Twenty six people – twenty kids and six adult staff members, died that day.
Family members have not only had to live with the unimaginable tragedy of losing their loved ones, but with ridiculous conspiracy theories charging that it didn’t happen.
Ten years later, nothing has changed.
Except more people have died.
More school shootings.
Twenty two school shootings in the last ten years.
Almost seventy children killed.
And that’s just school shootings.
That’s not counting church shootings, grocery store shootings, and shootings just about every place where large groups congregate.
But we can’t solve the problem.
Because all we need are more people carrying guns.
We need more “good guys with guns.”
We need tighter security at schools.
We need to arm teachers.
We need to cut down on violent video games.
We need God back in our schools.
We need everything and anything.
Except sensible, logical, common sense gun control laws.
If the Uvalde Police Department were afraid to engage one armed shooter, why would anyone think that an educator or group of educators would be able to engage and neutralize a threat?
It’s not that the problem is too complex, because the solution is fairly simple.
It’s not that we don’t have the will to tackle the problem.

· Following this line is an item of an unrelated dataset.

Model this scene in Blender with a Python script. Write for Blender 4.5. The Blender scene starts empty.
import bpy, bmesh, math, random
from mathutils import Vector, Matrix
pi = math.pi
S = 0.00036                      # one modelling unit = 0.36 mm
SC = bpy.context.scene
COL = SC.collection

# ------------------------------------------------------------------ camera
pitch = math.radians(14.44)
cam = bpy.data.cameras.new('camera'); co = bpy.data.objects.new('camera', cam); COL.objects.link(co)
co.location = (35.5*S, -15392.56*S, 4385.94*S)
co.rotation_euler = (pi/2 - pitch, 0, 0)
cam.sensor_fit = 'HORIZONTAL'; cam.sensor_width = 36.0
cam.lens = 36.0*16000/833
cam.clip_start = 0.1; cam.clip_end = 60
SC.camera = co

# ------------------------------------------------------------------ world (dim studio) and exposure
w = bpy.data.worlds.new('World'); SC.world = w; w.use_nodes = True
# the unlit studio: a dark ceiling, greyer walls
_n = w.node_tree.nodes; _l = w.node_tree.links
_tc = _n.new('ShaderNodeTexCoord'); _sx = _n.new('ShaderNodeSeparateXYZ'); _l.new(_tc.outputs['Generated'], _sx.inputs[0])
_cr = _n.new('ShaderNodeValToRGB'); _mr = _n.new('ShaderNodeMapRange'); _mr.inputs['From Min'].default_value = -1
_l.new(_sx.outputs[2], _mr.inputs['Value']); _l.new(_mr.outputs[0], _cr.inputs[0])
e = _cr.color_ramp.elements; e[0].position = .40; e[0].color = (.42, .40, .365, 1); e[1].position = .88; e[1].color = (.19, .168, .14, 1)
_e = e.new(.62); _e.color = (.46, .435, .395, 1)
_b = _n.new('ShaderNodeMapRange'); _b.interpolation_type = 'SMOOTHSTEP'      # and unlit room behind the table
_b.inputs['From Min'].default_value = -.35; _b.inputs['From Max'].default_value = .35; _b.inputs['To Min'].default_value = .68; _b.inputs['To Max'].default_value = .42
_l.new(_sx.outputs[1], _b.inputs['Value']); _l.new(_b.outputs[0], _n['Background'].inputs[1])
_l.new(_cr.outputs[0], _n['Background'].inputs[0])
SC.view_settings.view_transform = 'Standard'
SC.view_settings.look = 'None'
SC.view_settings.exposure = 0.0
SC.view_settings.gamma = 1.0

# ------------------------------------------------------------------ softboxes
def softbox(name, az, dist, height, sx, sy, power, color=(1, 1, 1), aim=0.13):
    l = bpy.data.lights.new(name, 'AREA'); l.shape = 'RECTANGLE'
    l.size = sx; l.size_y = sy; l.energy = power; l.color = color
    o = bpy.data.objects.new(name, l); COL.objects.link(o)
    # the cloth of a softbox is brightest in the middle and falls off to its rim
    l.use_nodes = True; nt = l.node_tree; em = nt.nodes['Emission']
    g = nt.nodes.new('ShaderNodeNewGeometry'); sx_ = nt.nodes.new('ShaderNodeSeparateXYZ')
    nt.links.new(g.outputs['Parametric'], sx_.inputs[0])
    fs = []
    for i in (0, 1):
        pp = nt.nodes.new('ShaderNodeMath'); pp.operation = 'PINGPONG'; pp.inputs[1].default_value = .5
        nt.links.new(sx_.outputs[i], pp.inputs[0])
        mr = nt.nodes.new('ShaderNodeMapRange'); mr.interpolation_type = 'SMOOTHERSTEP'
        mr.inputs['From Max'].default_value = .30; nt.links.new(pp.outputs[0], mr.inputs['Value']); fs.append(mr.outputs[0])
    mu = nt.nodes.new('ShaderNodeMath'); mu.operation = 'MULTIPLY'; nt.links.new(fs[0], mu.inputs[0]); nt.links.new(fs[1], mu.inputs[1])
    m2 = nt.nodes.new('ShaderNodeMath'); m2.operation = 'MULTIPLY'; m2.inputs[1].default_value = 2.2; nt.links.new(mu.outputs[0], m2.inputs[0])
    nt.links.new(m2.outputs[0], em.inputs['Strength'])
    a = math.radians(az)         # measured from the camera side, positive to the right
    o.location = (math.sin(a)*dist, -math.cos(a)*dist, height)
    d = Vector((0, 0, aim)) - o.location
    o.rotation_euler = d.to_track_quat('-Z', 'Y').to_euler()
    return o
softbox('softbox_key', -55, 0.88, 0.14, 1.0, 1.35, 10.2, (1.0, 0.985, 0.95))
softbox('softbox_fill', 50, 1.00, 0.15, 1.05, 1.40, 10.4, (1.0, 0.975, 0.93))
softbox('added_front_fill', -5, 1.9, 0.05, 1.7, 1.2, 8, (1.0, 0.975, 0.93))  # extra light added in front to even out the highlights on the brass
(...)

Every iota of logic says that whatever needs to be done to protect our children should be done.
What prevents us from enacting meaningful gun control is this country’s revolting love of guns.
American gun culture regularly elevates guns and gun ownership to the same plane of Christian worship.
To these people, gun ownership is a sacrament like baptism and Communion.
They have been fed the myth of “rugged individualism” so long that they can’t act in the best interest of others.
They feel emasculated if they can’t buy handheld weapons of mass destruction.
They are enraged that anything might cause them to lose their fantasies of being John Wayne, Dirty Harry, or Rambo.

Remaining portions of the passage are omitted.